Gallant has been compared to Eudora Welty and Anton Chekhov, and her fans include the writers Russell Banks and Jhumpa Lahiri. She had moved to Paris from Montreal in 1951 to write fiction. It was part of a private gamble she recounted several years ago:

"I decided I would send three stories to The New Yorker one after the other, and ... if they rejected the whole lot, I was going to give up the idea completely. And the first one they sent back and said, 'Have you anything else you could show us?'"

The next one she sent opened the door to The New Yorker — and to a Europe recovering from the ruins of war.

Writing An 'Underground Map Of Europe'

Writer Michael Ondaatje has long admired Gallant. He says she captured the intimacy of lost souls wandering across a Europe in the throes of reconstruction.

"They're in transit," he says. "They're in waiting rooms. They're halfway across a bridge. They're overhead in balloons. ... And we get a very unusual underground map of Europe in the 20th century in her work. She's wonderful at creating a sense of place in Europe. You know, there's one essay where she talks about a chapel in Paris, and she talks about a 'small, dim chapel of gentle ugliness.' And in that kind of little, detailed landscape she's able to draw these lost souls that are seldom written about, not even by many European writers."

One of Mavis Gallant's best loved stories, "The Old Friends," takes place on a train. It's about an exchange between a young woman and a German government official who tries to pick her up while she teases him:

To make the conversation move faster, to tease, to invent, to build a situation and bring it crashing down she said, "No one's expecting me."

"Are you expected anywhere?"

"Oh, not until Monday. I live in Frankfurt."

He looked out the window for some time. He put the card in his pocket and sat with the tips of his fingers pressed together. "If no one's waiting for you," he said finally, "you could skip Salzburg and come on to Munich with me. I have some business there, so I'd be busy part of the day. But I'm free in the evening and it's a very lively place. We could go to a nightclub."

According to Gallant, a woman in the 1950s would never have recounted such an episode.

"These are the things you learn through men, as a woman," she said. "But I wouldn't have known that on my own because no woman friend would ever have said to me, 'You know, I met this fellow on a train,' because these are things women keep to themselves."

A Literary Choreographer

Her stories mostly started with little more than a fleeting image.

"It's an image like a movie, like a still from a film. Black and white, really," she said. "It's of people caught in a situation, and this has to open in some way. But sometimes it doesn't appear in the story at all, the first image. But the thing that's interesting is that I know who these people are. I know all about them. It's very funny — I know their names; I know what they're up to. And it develops from that. But that doesn't mean it's done in a hurry at all. It's very slow."

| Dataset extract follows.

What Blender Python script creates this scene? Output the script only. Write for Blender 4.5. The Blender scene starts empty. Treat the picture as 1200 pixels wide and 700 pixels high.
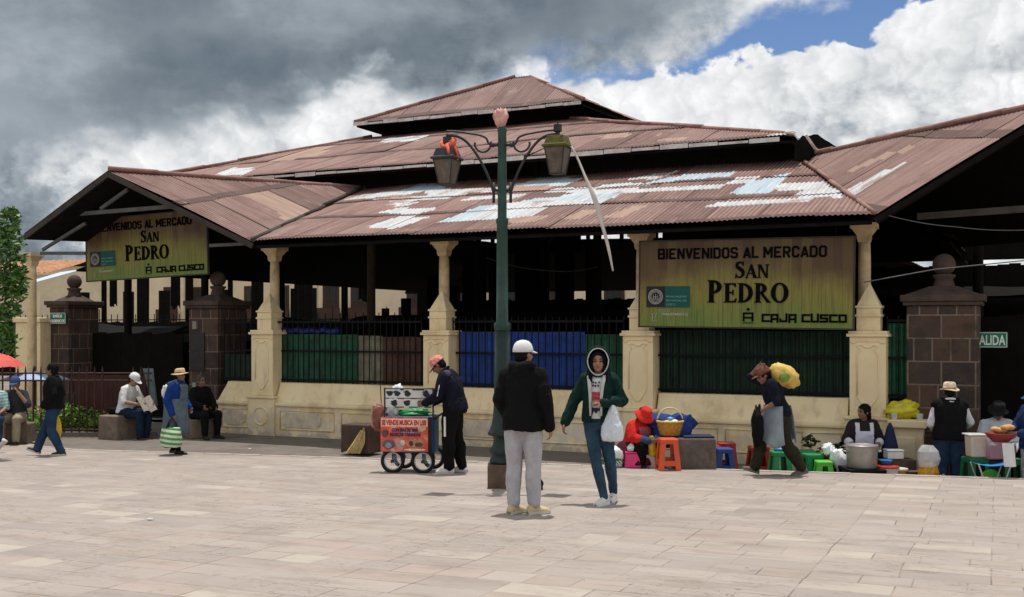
import bpy, bmesh, math, random
import numpy as np
from mathutils import Vector, Matrix, noise
from mathutils.geometry import tessellate_polygon
R = math.radians
PI = math.pi
random.seed(7)
scene = bpy.context.scene
COL = scene.collection

# ------------------------------------------------------------------ camera, sky, sun, exposure
F, CX, HY, EZ = 1250.0, 600.0, 383.0, 1.45      # focal length in photo pixels, image centre, horizon row, eye height (m)
cam_d = bpy.data.cameras.new('camera')
cam = bpy.data.objects.new('camera', cam_d)
COL.objects.link(cam)
cam.location = (0, 0, EZ)
cam.rotation_euler = (R(90), 0, 0)
cam_d.sensor_fit = 'HORIZONTAL'
cam_d.sensor_width = 36.0
cam_d.lens = 36.0 * F / 1200.0
cam_d.shift_y = (HY - 350.0) / 1200.0
cam_d.clip_start = 0.1
cam_d.clip_end = 3000
scene.camera = cam

vs = scene.view_settings
scene.display_settings.display_device = 'sRGB'
vs.view_transform = 'Standard'
vs.look = 'None'
vs.exposure = 0.12
vs.gamma = 1.0
vs.use_curve_mapping = False

SUN_EL, SUN_AZ = 79.0, 4.0          # almost overhead, a little behind the hall (azimuth from +Y towards +X)
sun_d = bpy.data.lights.new('sun', 'SUN')
sun_d.energy = 3.5
sun_d.angle = R(0.55)
sun_d.color = (1.0, 0.955, 0.89)
sun = bpy.data.objects.new('sun', sun_d)
COL.objects.link(sun)
sun.location = (0, 0, 40)
sd = Vector((math.sin(R(SUN_AZ)) * math.cos(R(SUN_EL)), math.cos(R(SUN_AZ)) * math.cos(R(SUN_EL)), math.sin(R(SUN_EL))))
sun.rotation_euler = sd.to_track_quat('Z', 'Y').to_euler()


class NX:
    """small expression builder for shader maths"""
    def __init__(s, nt, sock): s.nt, s.s = nt, sock
    def _m(s, op, *a, clamp=False):
        n = s.nt.nodes.new('ShaderNodeMath'); n.operation = op; n.use_clamp = clamp
        for i, v in enumerate((s,) + a):
            if isinstance(v, NX): s.nt.links.new(v.s, n.inputs[i])
            else: n.inputs[i].default_value = v
        return NX(s.nt, n.outputs[0])
    def __add__(s, o): return s._m('ADD', o)
    def __radd__(s, o): return s._m('ADD', o)
    def __sub__(s, o): return s._m('SUBTRACT', o)
    def __rsub__(s, o): return (s * -1.0) + o
    def __mul__(s, o): return s._m('MULTIPLY', o)
    def __rmul__(s, o): return s._m('MULTIPLY', o)
    def __truediv__(s, o): return s._m('DIVIDE', o)
    def max(s, o): return s._m('MAXIMUM', o)
    def min(s, o): return s._m('MINIMUM', o)
    def abs(s): return s._m('ABSOLUTE')
    def clamp(s): return s._m('ADD', 0.0, clamp=True)
    def pow(s, o): return s._m('POWER', o)
    def sm(s, a, b):
        n = s.nt.nodes.new('ShaderNodeMapRange'); n.interpolation_type = 'SMOOTHSTEP'
        s.nt.links.new(s.s, n.inputs[0])
        for i, v in ((1, a), (2, b)):
            if isinstance(v, NX): s.nt.links.new(v.s, n.inputs[i])
            else: n.inputs[i].default_value = v
        return NX(s.nt, n.outputs[0])
    def mix(s, a, b):       # a + (b-a)*s
        return (s * (b - a if isinstance(b, NX) else (b - a if not isinstance(a, NX) else (a * -1.0) + b))) + a
    def ramp(s, pts, x0, x1):
        """piecewise linear table of (x, value) with values 0..1"""
        t = (s - x0) / (x1 - x0)
        n = s.nt.nodes.new('ShaderNodeValToRGB'); n.color_ramp.interpolation = 'LINEAR'
        el = n.color_ramp.elements
        while len(el) < len(pts): el.new(0.5)
        for e, (x, v) in zip(el, pts):
            e.position = (x - x0) / (x1 - x0); e.color = (v, v, v, 1)
        s.nt.links.new(t.s, n.inputs[0])
        return NX(s.nt, n.outputs[0])


def make_world():
    w = bpy.data.worlds.new('World'); scene.world = w; w.use_nodes = True
    nt = w.node_tree; nt.nodes.clear()
    N, L = nt.nodes.new, nt.links.new
    out = N('ShaderNodeOutputWorld')
    sky = N('ShaderNodeTexSky'); sky.sky_type = 'NISHITA'; sky.sun_disc = False
    sky.sun_elevation = R(SUN_EL); sky.sun_rotation = R(SUN_AZ)
    sky.altitude = 3400; sky.air_density = 0.9; sky.dust_density = 0.0; sky.ozone_density = 3.2
    bs = N('ShaderNodeBackground'); L(sky.outputs[0], bs.inputs[0]); bs.inputs[1].default_value = 0.115
    tc = N('ShaderNodeTexCoord'); sp = N('ShaderNodeSeparateXYZ'); L(tc.outputs['Generated'], sp.inputs[0])
    x, y, z = (NX(nt, sp.outputs[i]) for i in range(3))
    az = x._m('ARCTAN2', y); el = z._m('ARCSINE')
    px, py = az * F, el * F                    # angles in 1/1250 rad: right of, and above, straight ahead
    def noise_at(scale, det, rough, sx=1.0, sy=1.0, off=0.0, lac=2.0, dist=0.0):
        c = N('ShaderNodeCombineXYZ')
        L((az * sx + off).s, c.inputs[0]); L((el * sy).s, c.inputs[1])
        n = N('ShaderNodeTexNoise'); n.noise_dimensions = '2D'
        n.inputs['Scale'].default_value = scale; n.inputs['Detail'].default_value = det
        n.inputs['Roughness'].default_value = rough; n.inputs['Lacunarity'].default_value = lac
        n.inputs['Distortion'].default_value = dist
        L(c.outputs[0], n.inputs['Vector'])
        return NX(nt, n.outputs[0])
    n1 = noise_at(5.5, 5, .55, 1, 1.5, 3.1)
    n2 = noise_at(22, 6, .6, 1, 1.25, 7.7)
    n3 = noise_at(8.5, 5, .62, 1, 1.8, 1.3)
    n4 = noise_at(3.2, 4, .5, 1, 1.9, 12.4)
    n5 = noise_at(13, 6, .55, 1, 1.1, 21.4, dist=.15)
    def puff_at(scale, warp, off):                           # heaped, cauliflower shapes
        c = N('ShaderNodeCombineXYZ'); L((az + (n2 - .5) * warp + off).s, c.inputs[0]); L((el * 1.15 + (n5 - .5) * warp).s, c.inputs[1])
        v = N('ShaderNodeTexVoronoi'); v.voronoi_dimensions = '2D'; v.feature = 'SMOOTH_F1'; v.inputs['Scale'].default_value = scale; v.inputs['Smoothness'].default_value = .35
        v.inputs['Detail'].default_value = 2.0; v.inputs['Roughness'].default_value = .55; v.inputs['Lacunarity'].default_value = 2.3; v.normalize = True
        L(c.outputs[0], v.inputs['Vector']); return NX(nt, v.outputs['Distance']) * -1.0 + 1.0
    puff = puff_at(15, .05, .37); puff2 = puff_at(15, .05, .37 - .006)     # the second one a little to the side gives the lit flank
    # the edge between the dark bank above and the cumulus below, and the width of the blue gap along it
    edge = (px + 600).ramp([(-200, .18), (80, .335), (190, .40), (300, .46), (440, .53), (560, .565), (680, .56), (800, .60), (940, .655), (1090, .74), (1250, .86)], -200, 1250) * 500.0
    gap = (px + 600).ramp([(-200, 0), (420, .0), (600, .14), (690, .42), (800, .52), (900, .84), (980, .86), (1050, .58), (1110, .42), (1250, .25)], -200, 1250) * 62.0 - 24.0
    D = py - edge + (n1 - .5) * 95 + (n2 - .5) * 40
    # cumulus
    soft = (px + 600).ramp([(-200, .9), (80, .55), (300, .42), (480, .34), (640, .16), (760, .05), (1250, .03)], -200, 1250) * 90.0
    cum = (D * -1.0 - gap + (puff - .72) * 95 + (n5 - .5) * 14 - soft * .15).sm(soft * -.7, soft + 3.0)
    deep = (D * -1.0).sm(10, 140)
    left = (px + 600).sm(640, 420)
    flank = ((puff2 - puff) * 9.0 + .5).clamp()
    cb = puff.sm(.55, .85) * .20 + flank * .16 + n2.sm(.35, .66) * .10 + .57 + left * .07 - deep * (n3.sm(.42, .68) * .30) - left * (n1.sm(.35, .7) * .10 + (n5 * -1 + 1).sm(.42, .66) * .10)
    leftdim = (px + 600 + (n2 - .5) * 160).ramp([(-200, .25), (30, .28), (85, .5), (135, 1), (1200, 1)], -200, 1200)
    cb = (cb * leftdim).clamp()
    # grey bank
    bank = (D - gap + (n3 - .5) * 40).sm(-14.0, 16.0)
    rim = (D - gap).sm(85, -5)
    light = (n4.sm(.40, .68) * .34 + n3.sm(.45, .75) * .22)
    pos = (px + 600).ramp([(-300, .5), (0, .36), (150, .16), (420, .0), (640, .02), (760, .2), (900, .42), (1200, .6)], -300, 1200)
    gb = (light * .40 + (n2 - .5) * .10 + pos * .48 + .175 + rim * (n2.sm(.3, .7) * .30 + .06)).min(.82)
    far = (px.abs()).sm(900, 1900)                           # unseen sky beside the view: bright cloud added as fill light
    gb = far.mix(gb, n4 * .5 + .48)
    high = py.sm(420, 900)
    gb = high.mix(gb, n4 * .55 + .40)  # cloud above the view, brightened as fill too
    thin = n3.sm(.25, .55)                                   # the bank is solid, its rim lets a little blue through
    cov = cum.max(bank * (thin * .35 + .65).max((D - gap).sm(0, 60))).max((px + 600).sm(640, 560))
    isc = cum
    br = isc.mix(gb, cb)
    col = N('ShaderNodeValToRGB'); cr = col.color_ramp
    cr.elements[0].position = 0.0; cr.elements[0].color = (.045, .064, .082, 1)
    cr.elements[1].position = 1.0; cr.elements[1].color = (.98, .98, .985, 1)
    for p, c in ((.18, (.115, .150, .185, 1)), (.42, (.33, .375, .42, 1)), (.7, (.70, .72, .735, 1))):
        e = cr.elements.new(p); e.color = c
    L(br.s, col.inputs[0])
    bc = N('ShaderNodeBackground'); L(col.outputs[0], bc.inputs[0]); bc.inputs[1].default_value = 0.95
    mx = N('ShaderNodeMixShader'); L(cov.clamp().s, mx.inputs[0]); L(bs.outputs[0], mx.inputs[1]); L(bc.outputs[0], mx.inputs[2])
    L(mx.outputs[0], out.inputs[0])
make_world()
scene.world.cycles.sampling_method = 'MANUAL'
scene.world.cycles.sample_map_resolution = 512
scene.cycles.max_bounces = 6
scene.cycles.diffuse_bounces = 3

# ------------------------------------------------------------------ where things stand
O2 = Vector((-4.992, 20.8)); U2 = Vector((0.90338827, -0.42882355)); N2 = Vector((0.42882355, 0.90338827))
U3 = Vector((U2.x, U2.y, 0)); N3 = Vector((N2.x, N2.y, 0)); UP = Vector((0, 0, 1))
FYAW = math.atan2(U2.y, U2.x)
SLOPE, VROW, GH = 0.0352, 427.0, 1.45            # the plaza falls away from the camera
def fac(s, t, z):                                # along the facade, behind it, height
    p = O2 + U2 * s + N2 * t
    return Vector((p.x, p.y, z))
def G(x, y):                                     # a point of the sloping plaza
    m = (y - VROW) / GH
    return Vector(((x - CX) / m, F / m, EZ - (y - HY) / m))
def PD(x, y, d):
    return Vector(((x - CX) / F * d, d, EZ + (HY - y) / F * d))
def on_t(x, y, t):                               # facade-parallel plane at depth t
    r = Vector(((x - CX) / F, 1.0)); d = (O2 + N2 * t).dot(N2) / r.dot(N2); p = r * d
    return Vector(((p - O2).dot(U2), t, EZ + (HY - y) / F * d))
def S(x, t): return on_t(x, HY, t).x
def plane_hit(x, y, p0, nrm):
    d0 = Vector(((x - CX) / F, 1.0, (HY - y) / F)); o = Vector((0, 0, EZ))
    k = (p0 - o).dot(nrm) / d0.dot(nrm)
    return o + d0 * k
def plaza_z(Y): return -SLOPE * Y
def edge_y(X): return 17.1 - 0.336 * (X + 4.1)   # where the plaza ends
def walk_z(X): return -0.655 - 0.22 * min(max((X - 3.0) / 2.8, 0), 1.15)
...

According to Michael Ondaatje, the exquisite detail of Gallant's stories is what set her apart.

He says, "This is what distinguishes her from all the other writers of our time, I think. She says at one point, 'I'm uncertain about every line I write and I'm uncertain until I get readers.' And I think, for some writers, a kind of greatness emerges from that tentativeness about their work. She tries to be as good as she can. And as a result, I think it pushes her to become flawless in some way. So when we read the stories, we are dazzled by the choreography of her work."

Freedom In Solitude

Gallant spent her life in her art — which meant that she mostly lived alone.

"I was always better off on my own," she said. "I'm an only child. I felt better. I remember once I went away for three months so that something would clear up and I could come back to Paris on my own and so on. And people said to me, 'Oh, you must be in love. You look marvelous.' It was freedom."

As she aged, she found it more and more difficult to get around, and without getting around she couldn't continue to gather the essential material she needed to make her stories. In one conversation, she said that when it was no longer possible for her to go out, she would just go away.